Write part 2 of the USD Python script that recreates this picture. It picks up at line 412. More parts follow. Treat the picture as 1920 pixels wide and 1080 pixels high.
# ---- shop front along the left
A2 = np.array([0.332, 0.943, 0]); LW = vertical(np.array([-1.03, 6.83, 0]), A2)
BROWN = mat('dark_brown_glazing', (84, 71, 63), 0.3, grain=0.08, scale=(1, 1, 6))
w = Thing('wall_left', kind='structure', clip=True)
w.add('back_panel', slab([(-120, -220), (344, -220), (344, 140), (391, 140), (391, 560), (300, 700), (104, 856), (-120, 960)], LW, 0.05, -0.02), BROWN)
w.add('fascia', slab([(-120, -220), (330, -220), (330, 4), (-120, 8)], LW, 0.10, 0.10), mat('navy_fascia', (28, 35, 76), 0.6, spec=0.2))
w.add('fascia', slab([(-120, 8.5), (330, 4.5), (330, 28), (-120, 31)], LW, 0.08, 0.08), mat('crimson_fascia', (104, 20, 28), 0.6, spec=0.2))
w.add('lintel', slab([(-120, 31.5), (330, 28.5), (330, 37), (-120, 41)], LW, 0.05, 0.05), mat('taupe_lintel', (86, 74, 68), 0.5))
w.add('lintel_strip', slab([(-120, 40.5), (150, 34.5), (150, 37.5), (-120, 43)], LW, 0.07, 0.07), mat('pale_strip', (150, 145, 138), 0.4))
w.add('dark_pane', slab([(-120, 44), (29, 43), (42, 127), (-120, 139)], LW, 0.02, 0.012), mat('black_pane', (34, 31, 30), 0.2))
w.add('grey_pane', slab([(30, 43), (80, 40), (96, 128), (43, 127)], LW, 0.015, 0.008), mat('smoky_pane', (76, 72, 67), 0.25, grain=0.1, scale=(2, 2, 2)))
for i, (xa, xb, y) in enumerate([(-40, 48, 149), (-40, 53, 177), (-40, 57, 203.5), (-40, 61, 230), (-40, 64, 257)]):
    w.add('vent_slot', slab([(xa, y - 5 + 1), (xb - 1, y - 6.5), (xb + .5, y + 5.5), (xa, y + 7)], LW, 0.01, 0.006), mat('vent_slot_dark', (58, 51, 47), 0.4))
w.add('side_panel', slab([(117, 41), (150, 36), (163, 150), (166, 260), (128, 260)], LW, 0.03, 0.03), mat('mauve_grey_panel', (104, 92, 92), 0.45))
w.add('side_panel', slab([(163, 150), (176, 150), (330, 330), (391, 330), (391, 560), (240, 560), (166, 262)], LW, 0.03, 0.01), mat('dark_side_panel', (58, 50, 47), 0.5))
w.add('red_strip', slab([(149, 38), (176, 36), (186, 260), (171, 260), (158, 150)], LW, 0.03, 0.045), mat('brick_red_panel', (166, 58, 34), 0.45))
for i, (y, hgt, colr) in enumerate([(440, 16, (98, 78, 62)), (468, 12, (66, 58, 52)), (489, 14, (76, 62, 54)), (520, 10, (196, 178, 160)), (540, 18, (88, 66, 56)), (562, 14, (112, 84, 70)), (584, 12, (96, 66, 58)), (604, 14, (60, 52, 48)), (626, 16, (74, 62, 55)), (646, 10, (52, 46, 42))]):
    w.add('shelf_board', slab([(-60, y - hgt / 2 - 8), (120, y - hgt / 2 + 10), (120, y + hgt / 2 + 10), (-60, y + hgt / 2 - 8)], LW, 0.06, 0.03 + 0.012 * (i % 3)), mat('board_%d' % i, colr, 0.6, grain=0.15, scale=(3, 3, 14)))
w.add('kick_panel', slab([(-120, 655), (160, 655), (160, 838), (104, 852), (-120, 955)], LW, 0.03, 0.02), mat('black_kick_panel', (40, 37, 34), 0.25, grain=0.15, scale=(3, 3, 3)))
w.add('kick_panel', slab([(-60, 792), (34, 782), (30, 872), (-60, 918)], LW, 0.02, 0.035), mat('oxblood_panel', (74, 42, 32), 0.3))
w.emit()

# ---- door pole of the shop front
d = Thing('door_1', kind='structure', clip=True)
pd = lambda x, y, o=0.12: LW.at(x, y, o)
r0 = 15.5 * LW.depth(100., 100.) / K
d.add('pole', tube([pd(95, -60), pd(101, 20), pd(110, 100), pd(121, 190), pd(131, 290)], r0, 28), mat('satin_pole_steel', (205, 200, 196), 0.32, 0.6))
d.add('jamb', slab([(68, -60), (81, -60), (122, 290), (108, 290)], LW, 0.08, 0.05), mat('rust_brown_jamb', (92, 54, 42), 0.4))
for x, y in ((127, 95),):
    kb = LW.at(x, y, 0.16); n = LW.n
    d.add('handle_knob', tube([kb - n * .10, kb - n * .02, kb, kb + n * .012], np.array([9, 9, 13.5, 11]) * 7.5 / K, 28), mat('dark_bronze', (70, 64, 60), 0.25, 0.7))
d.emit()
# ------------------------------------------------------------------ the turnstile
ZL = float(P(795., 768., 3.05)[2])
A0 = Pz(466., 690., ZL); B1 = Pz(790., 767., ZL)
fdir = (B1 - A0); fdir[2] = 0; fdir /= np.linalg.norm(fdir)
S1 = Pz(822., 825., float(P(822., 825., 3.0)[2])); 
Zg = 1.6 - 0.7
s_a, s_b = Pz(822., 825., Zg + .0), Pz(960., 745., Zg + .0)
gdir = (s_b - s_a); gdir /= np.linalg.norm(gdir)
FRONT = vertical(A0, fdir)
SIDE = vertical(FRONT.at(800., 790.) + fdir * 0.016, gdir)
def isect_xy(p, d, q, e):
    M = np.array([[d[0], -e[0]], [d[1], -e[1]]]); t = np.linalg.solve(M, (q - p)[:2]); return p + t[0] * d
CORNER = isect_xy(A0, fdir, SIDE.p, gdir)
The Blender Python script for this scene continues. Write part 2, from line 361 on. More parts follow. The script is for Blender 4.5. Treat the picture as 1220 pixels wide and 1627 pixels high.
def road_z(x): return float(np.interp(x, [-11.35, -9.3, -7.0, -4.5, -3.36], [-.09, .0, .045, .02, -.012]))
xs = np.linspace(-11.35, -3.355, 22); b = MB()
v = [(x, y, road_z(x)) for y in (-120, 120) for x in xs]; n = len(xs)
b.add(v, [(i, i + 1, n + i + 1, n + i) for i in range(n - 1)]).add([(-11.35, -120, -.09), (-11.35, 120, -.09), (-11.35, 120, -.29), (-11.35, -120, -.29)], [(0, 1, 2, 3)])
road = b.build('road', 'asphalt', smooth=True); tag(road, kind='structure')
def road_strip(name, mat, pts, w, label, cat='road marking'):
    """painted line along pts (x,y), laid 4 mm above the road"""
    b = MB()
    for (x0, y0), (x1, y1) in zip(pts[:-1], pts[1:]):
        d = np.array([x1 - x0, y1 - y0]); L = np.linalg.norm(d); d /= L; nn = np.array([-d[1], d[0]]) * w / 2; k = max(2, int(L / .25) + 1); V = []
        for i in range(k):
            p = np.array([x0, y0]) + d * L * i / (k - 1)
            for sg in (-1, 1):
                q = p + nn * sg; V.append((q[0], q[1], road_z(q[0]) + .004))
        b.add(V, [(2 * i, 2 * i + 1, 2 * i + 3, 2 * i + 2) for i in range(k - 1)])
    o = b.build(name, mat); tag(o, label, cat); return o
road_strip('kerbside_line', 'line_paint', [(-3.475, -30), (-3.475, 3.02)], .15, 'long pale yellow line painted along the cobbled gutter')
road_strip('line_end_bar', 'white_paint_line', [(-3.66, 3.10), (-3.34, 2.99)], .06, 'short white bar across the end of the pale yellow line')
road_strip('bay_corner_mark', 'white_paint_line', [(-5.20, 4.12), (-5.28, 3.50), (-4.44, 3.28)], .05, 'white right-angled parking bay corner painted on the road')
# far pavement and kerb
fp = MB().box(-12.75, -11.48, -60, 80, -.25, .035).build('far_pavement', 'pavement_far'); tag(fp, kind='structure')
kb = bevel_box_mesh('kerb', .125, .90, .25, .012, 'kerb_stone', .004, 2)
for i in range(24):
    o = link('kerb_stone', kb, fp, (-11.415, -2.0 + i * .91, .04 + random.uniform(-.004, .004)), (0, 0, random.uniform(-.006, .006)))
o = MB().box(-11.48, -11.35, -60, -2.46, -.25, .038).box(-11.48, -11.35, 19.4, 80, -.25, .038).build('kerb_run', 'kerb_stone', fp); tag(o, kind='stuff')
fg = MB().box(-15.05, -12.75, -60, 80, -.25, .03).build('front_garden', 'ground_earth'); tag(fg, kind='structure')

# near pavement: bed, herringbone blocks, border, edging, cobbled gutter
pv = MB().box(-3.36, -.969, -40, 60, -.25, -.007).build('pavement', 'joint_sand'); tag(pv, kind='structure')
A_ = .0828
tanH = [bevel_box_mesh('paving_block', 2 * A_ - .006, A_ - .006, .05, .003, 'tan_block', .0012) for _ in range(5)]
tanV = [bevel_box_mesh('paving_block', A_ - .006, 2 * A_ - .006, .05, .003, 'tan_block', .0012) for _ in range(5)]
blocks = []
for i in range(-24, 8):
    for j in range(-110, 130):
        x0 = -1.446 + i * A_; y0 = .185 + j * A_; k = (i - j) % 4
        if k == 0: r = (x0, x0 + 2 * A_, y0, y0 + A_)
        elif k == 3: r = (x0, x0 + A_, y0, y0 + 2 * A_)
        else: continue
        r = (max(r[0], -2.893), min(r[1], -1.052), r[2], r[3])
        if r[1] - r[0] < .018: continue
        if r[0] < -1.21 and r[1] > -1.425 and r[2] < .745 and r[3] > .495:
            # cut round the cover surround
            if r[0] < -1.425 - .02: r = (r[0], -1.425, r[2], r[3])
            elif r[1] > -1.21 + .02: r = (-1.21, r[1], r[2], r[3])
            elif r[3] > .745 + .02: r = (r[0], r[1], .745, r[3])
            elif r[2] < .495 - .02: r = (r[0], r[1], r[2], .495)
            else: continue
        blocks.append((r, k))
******
§ Given exercise: Copy every line from the records above that contains the word "high".

§ Solution for this exercise:
Write part 2 of the USD Python script that recreates this picture. It picks up at line 412. More parts follow. Treat the picture as 1920 pixels wide and 1080 pixels high.
The Blender Python script for this scene continues. Write part 2, from line 361 on. More parts follow. The script is for Blender 4.5. Treat the picture as 1220 pixels wide and 1627 pixels high.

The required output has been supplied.